Sei anni al Milan, con esordio in un derby perso (1-0), 117 presenze e 5 gol, di cui uno fondamentale per entrare nel cuore dei tifosi. Era un altro derby, stavolta di Coppa Italia, il 23 giugno del 1985: l’Inter passò in vantaggio con Rummenigge nel primo tempo; pareggio cinque minuti dopo per opera di Virdis e nella ripresa, quando sembrava ormai scontato il pari, ci pensò proprio Andrea Icardi a firmare il gol – vittoria, battendo Zenga. La sua cessione, proprio prima che il Milan si accingesse a scalare il mondo, fu inserita nell’ambito dell’acquisto di Roberto Donadoni dall’Atalanta. Esperienze importanti anche con le maglie di Lazio e Verona.
Poi ha chiuso la carriera in Australia, spiegando il perché a Rmc sport: “Quando ho avuto la possibilità di andare a giocare in Australia non ci ho pensato due volte e sono andato. Mi sono trovato bene visto che dopo l’esperienza da giocatore mi sono fermato anche ad allenare. Ogni tanto torno in Italia per vedere come vanno le mie ex squadre”. Alla Gazzetta aggiunse: “Lì la mia vita è cambiata: il primo anno ho giocato, il secondo mi hanno richiamato per farmi fare l’ allenatore, il terzo ci sono tornato, ma solo per pochi giorni.
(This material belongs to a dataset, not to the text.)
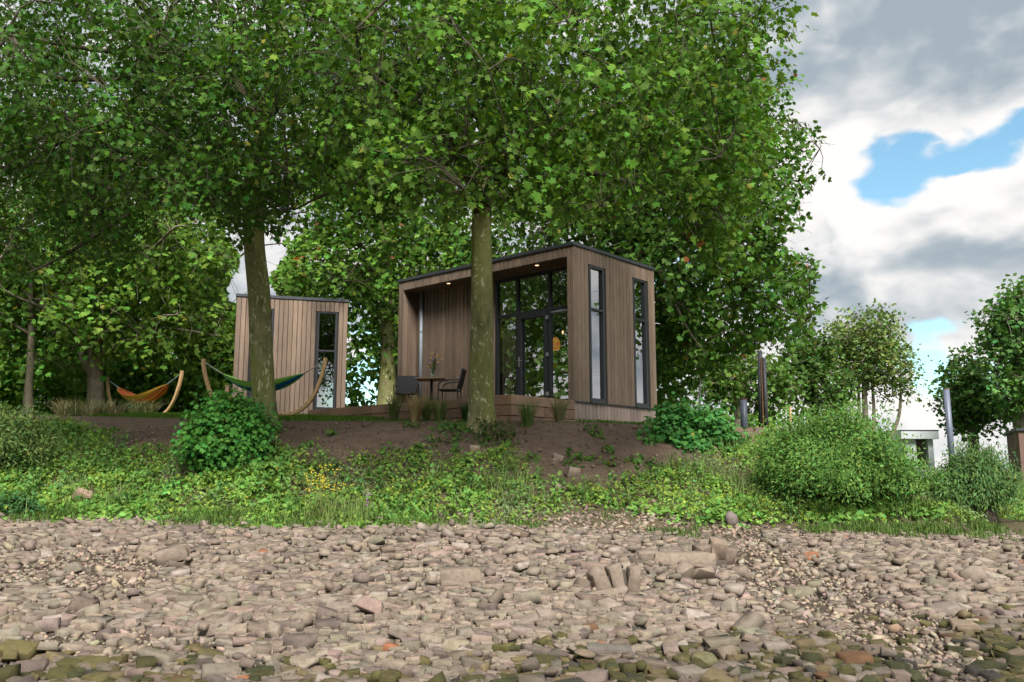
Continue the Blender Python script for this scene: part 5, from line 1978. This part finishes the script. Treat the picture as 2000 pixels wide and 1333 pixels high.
# flowering weeds at the edge of the stones
def flower_weed(name, label, px, Y, h, n, fcol, fn, fr, scol, cat='plant', spread=0.16, leafsize=(0.05, 0.11)):
    rng = np.random.default_rng(int(px))
    x = at(px, 900, Y)[0]
    z = gz1(x, Y)
    root = empty(name, (x, Y, z), 0, label, cat)
    st_ = MB()
    tips, lp = [], []
    for i in range(n):
        b0 = np.array([x + rng.normal(0, spread * 0.5), Y + rng.normal(0, spread * 0.4), z - 0.02])
        q = b0 + np.array([rng.normal(0, spread * 0.7), rng.normal(0, spread * 0.4), h * rng.uniform(0.6, 1.05)])
        pth = spline(np.array([b0, 0.5 * (b0 + q) + rng.normal(0, 0.02, 3), q]), 7)
        st_.tube(pth, np.linspace(0.005, 0.002, 7), 4, False)
        tips.append(q)
        lp.append(pth[rng.integers(0, 6, 9)] + rng.normal(0, 0.03, (9, 3)))
    st_.build('stems', plain('weed_stem', scol, 0.7), root, world_coords=True)
    leaf_mass('leaves', np.vstack(lp), rng, leafsize, (0.11, 0.17, 0.04), LANCE, None, parent=root)
    fm = plain('petals_' + name, fcol, 0.7)
    fb = MB()
    for t_ in tips:
        for j in range(fn):
            o_ = rng.normal(0, 1, 3) * np.array([0.04, 0.04, 0.025])
            fb.lathe([(0.003, -0.006), (fr, 0.0), (0.004, 0.008)], tuple(t_ + o_), 6)
    f_ = fb.build('flowers', fm, root, world_coords=True)
    f_['kind'] = 'stuff'
    return root


flower_weed('ragwort', 'tall weed with yellow flower heads at the edge of the stones', 632, 12.75, 0.80, 17, (0.62, 0.44, 0.02), 6, 0.014, (0.16, 0.19, 0.05), spread=0.26)
flower_weed('loosestrife', 'slender weed with a purple flower spike right of the yellow flowers', 722, 12.8, 0.46, 2, (0.36, 0.06, 0.42), 10, 0.012, (0.12, 0.12, 0.05), spread=0.03)
flower_weed('loosestrife', 'tiny purple flower low among the first stones', 735, 12.35, 0.13, 2, (0.36, 0.05, 0.42), 3, 0.012, (0.12, 0.12, 0.05), spread=0.03, leafsize=(0.03, 0.05))
p = at(919, 1040, 12.2)
tag(MB().tube([(p[0], 12.2, gz1(p[0], 12.2) - 0.05), (p[0] + 0.01, 12.2, gz1(p[0], 12.2) + 0.2)], 0.022, 6).build('stake', M['bark_grey']), 'short grey stake stuck in the stones below the central tree', 'stake')


# ------------------------------------------------------------------ chairs
def chair(label, lx, ly, rz):
    e = empty('chair', (0, 0, 0), 0, label, 'chair', 'black porch chairs')
    e.matrix_basis = cabin.matrix_basis @ Matrix.Translation((lx, ly, FL)) @ Matrix.Rotation(rz, 4, 'Z')
    # faces -y
    MB().box(-0.25, 0.25, -0.23, 0.22, 0.42, 0.445).build('seat', M['mesh'], e, 0.008)
    v = [(-0.25, 0.22, 0.46), (0.25, 0.22, 0.46), (0.25, 0.34, 0.93), (-0.25, 0.34, 0.93), (-0.25, 0.245, 0.455), (0.25, 0.245, 0.455), (0.25, 0.365, 0.925), (-0.25, 0.365, 0.925)]
    f = [(0, 1, 2, 3), (7, 6, 5, 4), (0, 4, 5, 1), (1, 5, 6, 2), (2, 6, 7, 3), (3, 7, 4, 0)]
    me = bpy.data.meshes.new('backrest')
    me.from_pydata(v, [], f)
    link('backrest', me, M['mesh'], e)
    for s in (-1, 1):
        MB().tube([(s * 0.27, -0.25, 0), (s * 0.27, -0.235, 0.43)], 0.016, 8).build('leg', M['black'], e, smooth=True)
        MB().tube([(s * 0.27, 0.27, 0), (s * 0.27, 0.215, 0.43), (s * 0.27, 0.345, 0.94)], 0.016, 8).build('leg', M['black'], e, smooth=True)
        MB().tube(spline(np.array([(s * 0.27, -0.235, 0.43), (s * 0.285, -0.22, 0.56), (s * 0.29, -0.12, 0.635), (s * 0.285, 0.08, 0.66), (s * 0.27, 0.265, 0.66)]), 12), 0.015, 8).build('armrest', M['black'], e, smooth=True)
    MB().tube([(-0.27, -0.235, 0.425), (0.27, -0.235, 0.425)], 0.014, 8).build('seat_rail', M['black'], e, smooth=True)
    return e


chair('black chair facing out from the porch corner by the grey pipe', -5.15, -0.25, 0.75)
chair('black armchair seen side-on, right of the bistro table', -3.62, -0.2, -0.95)


# ------------------------------------------------------------------ hammocks
def hammock(a, b, stand_label, cloth_label, stripes, rope, seed, sag):
    a, b = np.array(a, float), np.array(b, float)
    d = b - a
    Lh = np.linalg.norm(d)
    mid = (a + b) / 2
    rz = math.atan2(d[1], d[0])
    z0 = gz1(*mid)
    za, zb_ = gz1(*a) - z0, gz1(*b) - z0
    hl = Lh / 2
    tilt = (zb_ - za) / Lh
    e = empty('hammock_stand', (mid[0], mid[1], z0), rz, stand_label, 'hammock stand')
    prof = [(0.28, 0.07), (0.52, 0.10), (0.70, 0.26), (0.83, 0.52), (0.93, 0.88), (0.985, 1.20), (1.0, 1.40)]
    for s in (-1, 1):
        P = spline(np.array([(s * q * hl, 0, h + s * q * hl * tilt) for q, h in prof]), 22)
        MB().tube(P, 0.075, 4, True, (0.75, 0.75)).build('arm', M['hwood'], e, 0.006)
        MB().box(s * 0.42 * hl - 0.05, s * 0.42 * hl + 0.05, -0.55, 0.55, s * 0.42 * hl * tilt - 0.02, s * 0.42 * hl * tilt + 0.055).build('foot', M['hwood'], e, 0.006)
    MB().box(-0.33 * hl, 0.33 * hl, -0.045, 0.045, 0.03, 0.12).build('base_beam', M['hwood'], e, 0.006)
    # cloth
    h = empty('hammock', (mid[0], mid[1], z0), rz, cloth_label, 'hammock')
    ns, nv = 44, 26
    rng = np.random.default_rng(seed)
    V, C = [], []
    e0 = 0.66
    for i in range(ns + 1):
        s = -1 + 2 * i / ns
        zc = sag + (1.02 - sag) * abs(s) ** 2.0 + s * e0 * hl * tilt
        wdt = 0.045 + 0.60 * (1 - abs(s) ** 2.2) ** 0.8
        for j in range(nv + 1):
            v = -1 + 2 * j / nv
            fold = 0.035 * math.sin(v * 11 + s * 2) * (0.35 + abs(s)) * (1 - 0.3 * abs(v))
            y = v * wdt * 0.62
            z = zc + (v * v) * wdt * 0.30 + fold * (0.3 + wdt)
            V.append((s * e0 * hl, y, z))
            C.append(stripes[int((j / (nv + 1)) * len(stripes))])
    F = [(i * (nv + 1) + j, i * (nv + 1) + j + 1, (i + 1) * (nv + 1) + j + 1, (i + 1) * (nv + 1) + j) for i in range(ns) for j in range(nv)]
    link('cloth', big_mesh('cloth', V, F, np.array(C), smooth=True), M['hcloth'], h)
    for s in (-1, 1):
        r_ = MB()
        ez = 1.02 + s * e0 * hl * tilt
        top = np.array([s * 0.975 * hl, 0, 1.32 + s * hl * tilt])
        for k in range(7):
            v = -1 + k / 3
            r_.tube([(s * e0 * hl * 0.99, v * 0.035, ez + 0.01 * v * v), tuple(0.55 * top + 0.45 * np.array([s * e0 * hl, v * 0.03, ez])), tuple(top)], 0.007, 4, False)
        r_.build('suspension_cords', rope, h)
    return e


hm, hnt, hb = mat_new('hammock_cloth')
hnt.links.new(attr_col(hnt, 'attr'), hb.inputs['Base Color'])
hb.inputs['Roughness'].default_value = 0.9
hb.inputs['Specular IOR Level'].default_value = 0.1
M['hcloth'] = hm
g_, t_, n_ = (0.30, 0.58, 0.12), (0.03, 0.33, 0.45), (0.015, 0.10, 0.26)
hammock((-7.45, 20.55), (-4.38, 20.0), 'curved larch stand holding the green and blue hammock', 'green, teal and navy striped hammock behind the bent tree', [g_, g_, t_, n_, n_, t_, g_, g_, t_, n_, t_, g_, g_], M['rope'], 5, 0.60)
o_, y_, r_ = (0.62, 0.22, 0.06), (0.62, 0.34, 0.06), (0.60, 0.12, 0.07)
hammock((-12.75, 26.9), (-9.75, 25.2), 'curved larch stand holding the orange hammock', 'orange, yellow and coral striped hammock before the grey tree', [y_, y_, o_, r_, y_, o_, r_, r_, o_, y_, o_, r_, y_], M['rope_blue'], 6, 0.50)
p = at(332, 815, 27.5)
tag(MB().box(p[0] - 0.55, p[0] + 0.75, 27.5, 27.62, gz1(p[0], 27.5) - 0.05, gz1(p[0], 27.5) + 0.12).build('timber_edging', M['sleeper'], None, 0.006), 'low brown timber edging on the lawn behind the hammocks', 'edging')
p = at(443, 760, 27)
tag(MB().box(p[0] - 0.06, p[0] + 0.06, 27, 27.12, gz1(p[0], 27) - 0.05, gz1(p[0], 27) + 1.15).build('fence_post', M['sleeper'], None, 0.01), 'short square timber post left of the small cabin', 'post')


# ------------------------------------------------------------------ piles, poles and far buildings
def pile(name, px_top, py_top, px_bot, Y, r, mat, label, square=False, cap=True):
    t_ = at(px_top, py_top, Y)
    b_ = at(px_bot, 860, Y)
    z = gz1(b_[0], Y) - 0.3
    e = empty(name, (b_[0], Y, z), 0, label, 'pile')
    MB().tube([(b_[0], Y, z), tuple(t_)], r, 4 if square else 14, True).build('shaft', mat, e, smooth=not square, world_coords=True)
    if cap:
        MB().tube([tuple(t_ - np.array([0, 0, 0.02])), tuple(t_ + np.array([0, 0, 0.015]))], r * 1.06, 14).build('cap', plain('rusty_cap', (0.14, 0.08, 0.05), 0.8), e, world_coords=True)
    return e


pile('mooring_pile', 1452, 780, 1454, 29.5, 0.115, M['pole_grey'], 'short blue-grey steel pile left of the tall dark pile')
pile('mooring_pile', 1848, 760, 1857, 33, 0.115, M['pole_grey'], 'slanting blue-grey steel pile behind the drooping bush')
e = pile('mooring_pile', 1484, 686, 1487, 29, 0.08, M['pole_dark'], 'tall dark pair of piles with rusty joint behind the bushes', cap=False)
t_, b_ = at(1492, 700, 28.9), at(1497, 860, 28.9)
MB().tube([(b_[0], 28.85, gz1(b_[0], 28.85) - 0.3), tuple(t_)], 0.07, 12).build('shaft', M['pole_dark'], e, smooth=True, world_coords=True)
MB().tube([(b_[0] - 0.1, 28.85, gz1(b_[0], 28.85) - 0.3), tuple(t_ - np.array([0.1, 0, 0]))], 0.02, 6).build('rusty_rail', plain('rust', (0.20, 0.10, 0.04), 0.9), e, world_coords=True)
p0 = at(1366, 720, 29)
p1 = at(1367, 850, 29)
tag(MB().tube([(p1[0], 29, gz1(p1[0], 29) - 0.1), tuple(p0)], 0.035, 10).build('flag_pole', plain('white_pole', (0.6, 0.6, 0.58), 0.5)), 'thin white pole behind the rounded sapling', 'pole')
p0 = at(1543, 794, 30)
tag(MB().tube([(p0[0], 30, gz1(p0[0], 30) - 0.1), tuple(p0)], 0.035, 8).build('stake', M['hwood']), 'pale wooden stake behind the big dome bush', 'stake')

YW = 48
a0 = at(1765, 842, YW)
b0 = at(1826, 842, YW)
zg = gz1(a0[0], YW)
wb_ = empty('white_building', (a0[0], YW, zg), 0, 'low white flat-roofed building between the two willow bushes', 'building')
wdt = b0[0] - a0[0]
tz = a0[2] - zg
mb = MB()
mb.box(0.15, wdt * 0.42, 0.2, 3.2, -0.3, tz - 0.45)
mb.box(wdt * 0.42, wdt * 0.80, 0.2, 3.2, -0.3, 0.5)
mb.box(wdt * 0.42, wdt * 0.80, 0.6, 3.2, 0.5, tz - 0.45)
mb.box(wdt * 0.80, wdt - 0.05, 0.2, 3.2, -0.3, tz - 0.45)
mb.build('wall', M['render'], wb_)
MB().box(-0.2, wdt + 0.15, -0.1, 3.4, tz - 0.45, tz).build('roof_fascia', M['render'], wb_, 0.01)
MB().box(-0.22, wdt + 0.17, -0.12, 3.42, tz + 0.001, tz + 0.05).build('roof', M['roof'], wb_)
w_ = MB().box(wdt * 0.43, wdt * 0.79, 0.5, 0.58, 0.52, tz - 0.47).build('window', M['frame'], wb_)
MB().box(wdt * 0.45, wdt * 0.77, 0.485, 0.499, 0.56, tz - 0.52).build('pane', M['glass'], w_)
a0 = at(1994, 840, 40)
zg = gz1(a0[0], 40)
bb = empty('brown_building', (a0[0], 40, zg), -0.42, 'brown clad building cut by the right edge of the picture', 'building')
tz = a0[2] - zg
mb = MB()
mb.box(0, 5, 1.0, 6, -0.3, tz)
mb.build('wall', M['brick'], bb)
MB().box(-0.1, 5.1, 0.9, 6.1, tz + 0.001, tz + 0.12).build('roof', M['roof'], bb)
MB().box(0.32, 0.42, 0.90, 0.999, -0.3, tz).build('corner_trim', M['frame'], bb)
C’ era una ragazza, Rosy, che mi aveva detto: ‘Se vieni a prendermi ti sposo, sennò niente’. Sono andato, l’ ho presa e portata a Milano. Ora abbiamo tre figli: Lorenzo, Desy, Luca”. Dopo i Marconi Stallion australiani è tornati in Italia per un periodo ad allenare nelle giovanili di Milan, Monza e Alessandria.
Ha guidato anche Derthona e Voghera ma alla fine il richiamo dell’Australia si è fatto risentire: “Nel ’96 andai dal direttore sportivo del Milan Braida a presentargli il mio progetto proprio in Australia. Io sono tornato in Italia per prendere il patentino per allenare, ho fatto qualche esperienza e poi nel 2007 ho deciso di tornare di nuovo in Australia per creare una academy del Milan dove alleniamo tutti i nostri ragazzi”.
Con la moglie Rosie Clarck gestisce l’academy rossonera in Australia e il suo progetto l’ha spiegato all’Arena di Verona: “Stiamo avvicinando i giovani australiani al calcio. Li stiamo ispirando. Con il supporto del Milan stiamo lavorando su atleti dai 6 ai 18 anni. Stiamo cercando di trasferire loro alcune conoscenze calcistiche europee. È un lavoro lungo, in cui fondamentali sono anche i principi educativi. È una bella sfida”.